- [WHAT THE TASK REQUIRES] Beginning with the first line, set down every line through the one containing "part('carpet_stripe', mb, bpy.data.materials['black_iron'], tr)", exactly as it appears, but not the pictures.

==============================

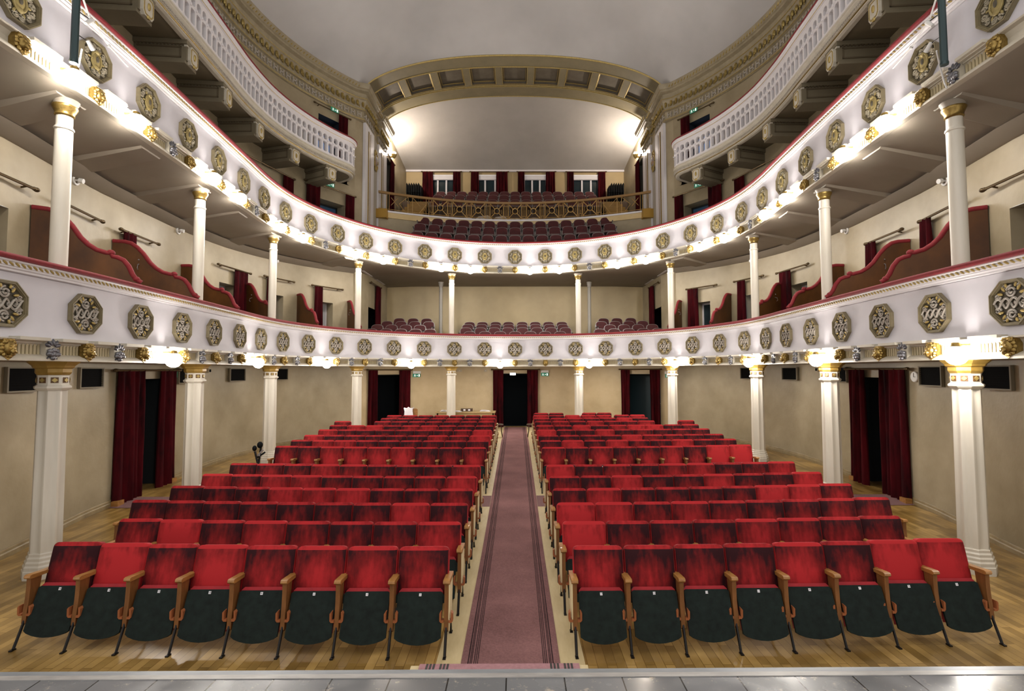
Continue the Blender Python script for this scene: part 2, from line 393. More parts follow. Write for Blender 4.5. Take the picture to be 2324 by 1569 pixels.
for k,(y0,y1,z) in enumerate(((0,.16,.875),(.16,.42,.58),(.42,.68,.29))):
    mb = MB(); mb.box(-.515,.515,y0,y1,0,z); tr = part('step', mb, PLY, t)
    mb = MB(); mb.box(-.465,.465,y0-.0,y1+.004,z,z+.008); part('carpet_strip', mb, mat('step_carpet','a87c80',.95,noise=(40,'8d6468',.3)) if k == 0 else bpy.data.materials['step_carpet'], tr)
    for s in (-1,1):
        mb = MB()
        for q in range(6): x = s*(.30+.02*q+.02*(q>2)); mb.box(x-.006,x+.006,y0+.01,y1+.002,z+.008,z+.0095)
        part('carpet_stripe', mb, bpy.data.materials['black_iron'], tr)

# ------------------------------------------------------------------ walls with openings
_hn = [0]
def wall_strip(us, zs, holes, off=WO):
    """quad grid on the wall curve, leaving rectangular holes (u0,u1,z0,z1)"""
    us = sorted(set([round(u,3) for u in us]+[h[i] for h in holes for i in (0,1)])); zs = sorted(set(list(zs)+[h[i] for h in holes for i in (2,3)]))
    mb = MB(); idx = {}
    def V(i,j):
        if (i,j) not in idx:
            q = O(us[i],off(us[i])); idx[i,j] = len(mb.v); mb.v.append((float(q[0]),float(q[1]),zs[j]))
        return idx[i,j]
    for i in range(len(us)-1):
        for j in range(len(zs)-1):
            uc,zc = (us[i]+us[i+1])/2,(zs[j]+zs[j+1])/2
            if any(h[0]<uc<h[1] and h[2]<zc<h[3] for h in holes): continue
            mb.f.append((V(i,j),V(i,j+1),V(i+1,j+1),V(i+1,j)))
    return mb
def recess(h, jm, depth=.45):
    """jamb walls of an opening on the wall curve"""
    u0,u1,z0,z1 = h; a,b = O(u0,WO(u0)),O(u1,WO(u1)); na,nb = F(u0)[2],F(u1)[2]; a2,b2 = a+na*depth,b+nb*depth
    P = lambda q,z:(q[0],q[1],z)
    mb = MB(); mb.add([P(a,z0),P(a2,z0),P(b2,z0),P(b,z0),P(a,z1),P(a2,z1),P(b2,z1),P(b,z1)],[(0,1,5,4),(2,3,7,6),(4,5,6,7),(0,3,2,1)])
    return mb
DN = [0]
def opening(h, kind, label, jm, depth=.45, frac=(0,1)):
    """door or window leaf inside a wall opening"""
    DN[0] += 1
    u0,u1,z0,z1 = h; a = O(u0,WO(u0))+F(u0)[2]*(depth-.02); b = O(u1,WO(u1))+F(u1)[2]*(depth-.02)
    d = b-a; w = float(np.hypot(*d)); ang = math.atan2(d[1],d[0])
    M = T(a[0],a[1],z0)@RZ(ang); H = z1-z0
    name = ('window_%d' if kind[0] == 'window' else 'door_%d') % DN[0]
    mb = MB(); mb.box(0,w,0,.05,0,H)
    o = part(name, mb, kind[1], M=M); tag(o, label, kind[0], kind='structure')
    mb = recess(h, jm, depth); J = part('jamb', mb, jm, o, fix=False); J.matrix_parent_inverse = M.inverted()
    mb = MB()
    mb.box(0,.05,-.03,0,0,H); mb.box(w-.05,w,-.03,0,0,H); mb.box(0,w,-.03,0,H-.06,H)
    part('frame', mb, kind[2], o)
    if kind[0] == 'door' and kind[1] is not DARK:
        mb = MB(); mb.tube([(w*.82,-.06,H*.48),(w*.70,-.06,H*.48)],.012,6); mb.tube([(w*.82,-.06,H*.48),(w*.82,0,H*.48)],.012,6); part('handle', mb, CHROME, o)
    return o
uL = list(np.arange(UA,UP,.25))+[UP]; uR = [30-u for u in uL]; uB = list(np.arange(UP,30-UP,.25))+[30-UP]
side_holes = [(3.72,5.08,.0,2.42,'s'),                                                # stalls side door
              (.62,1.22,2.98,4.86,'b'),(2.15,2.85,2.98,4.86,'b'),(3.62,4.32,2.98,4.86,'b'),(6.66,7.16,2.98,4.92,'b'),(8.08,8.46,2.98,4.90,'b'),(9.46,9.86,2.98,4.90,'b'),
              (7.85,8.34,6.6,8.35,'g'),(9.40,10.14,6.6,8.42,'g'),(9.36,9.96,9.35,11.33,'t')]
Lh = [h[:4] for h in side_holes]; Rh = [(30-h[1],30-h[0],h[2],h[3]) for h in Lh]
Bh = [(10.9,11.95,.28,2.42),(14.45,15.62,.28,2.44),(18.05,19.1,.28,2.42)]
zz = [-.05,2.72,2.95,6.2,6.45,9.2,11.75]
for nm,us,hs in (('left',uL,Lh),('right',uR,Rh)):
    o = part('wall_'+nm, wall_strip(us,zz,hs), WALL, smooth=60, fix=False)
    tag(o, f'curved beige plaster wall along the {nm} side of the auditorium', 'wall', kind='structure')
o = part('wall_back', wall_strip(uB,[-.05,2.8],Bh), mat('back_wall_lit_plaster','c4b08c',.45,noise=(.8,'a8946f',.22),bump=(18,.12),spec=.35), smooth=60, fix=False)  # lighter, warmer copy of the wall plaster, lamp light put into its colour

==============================

- [OUTPUT FOR THIS TASK]
Continue the Blender Python script for this scene: part 2, from line 393. More parts follow. Write for Blender 4.5. Take the picture to be 2324 by 1569 pixels.
for k,(y0,y1,z) in enumerate(((0,.16,.875),(.16,.42,.58),(.42,.68,.29))):
    mb = MB(); mb.box(-.515,.515,y0,y1,0,z); tr = part('step', mb, PLY, t)
    mb = MB(); mb.box(-.465,.465,y0-.0,y1+.004,z,z+.008); part('carpet_strip', mb, mat('step_carpet','a87c80',.95,noise=(40,'8d6468',.3)) if k == 0 else bpy.data.materials['step_carpet'], tr)
    for s in (-1,1):
        mb = MB()
        for q in range(6): x = s*(.30+.02*q+.02*(q>2)); mb.box(x-.006,x+.006,y0+.01,y1+.002,z+.008,z+.0095)
        part('carpet_stripe', mb, bpy.data.materials['black_iron'], tr)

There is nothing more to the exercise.